A new study confirms the impact that structural disadvantage and segregation has on life opportunity. Based off of the long-studied Moving To Opportunity experiment, the results show that for children from low-income households, moving to a better neighborhood before their teenage years improved their likelihood of going to college, and increased their future earnings. Past studies of the MTO had mixed conclusions for the long-term impact on the households, with some studies failing to find any positive impact on education or earnings, and some finding the impact limited to improved mental and physical health. But the newest study found that disentangling the effects for children who moved in their earlier years (below 12), and those who moved in their teenage years, produced distinct results. The results lead to the straightforward conclusion that longer and earlier exposure to better opportunities and neighborhood-based advantages leads to better results. Although the conclusion is straightforward, it’s important to pay attention to how it’s framed by the media outlets that cover this topic. There is low opportunity in ‘bad’ neighborhoods because of intentional, historical and continued segregation, and structural disadvantages that play out across schools, jobs, experiences with the justice system, and all facets of socio-economic life. We should be wary of narratives that promote the “judicious character” of families that move to opportunity, as if those that stay behind are making poor choices, an entire community of ‘poor choosers’. We can’t move or choose our way to good neighborhoods for all, nor to good schools for all- we have to address the structural inequalities head on.

Another important side-note about this study, is that it was authored by Raj Chetty, whose previous study was the controversial value-added study of teachers that made the claim that teachers with high value-added increase the lifetime earnings of their students.
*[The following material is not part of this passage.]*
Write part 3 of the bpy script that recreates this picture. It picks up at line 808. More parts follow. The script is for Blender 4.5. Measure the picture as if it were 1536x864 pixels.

The study was highly controversial  for the dubious value-added methodology, the enormous assumptions required to link it to subsequent lifetime earnings, as well as for the flashy media headlines it generated. But it’s important to draw a stark contrast between the two kinds of studies. The current one is based on an experimental research design backed by decades of confirmed, cross-disciplinary research on structural inequality and neighborhood segregation, and the former one based off of a highly-questionable statistical method that requires ‘heroic assumptions’ to be considered causal.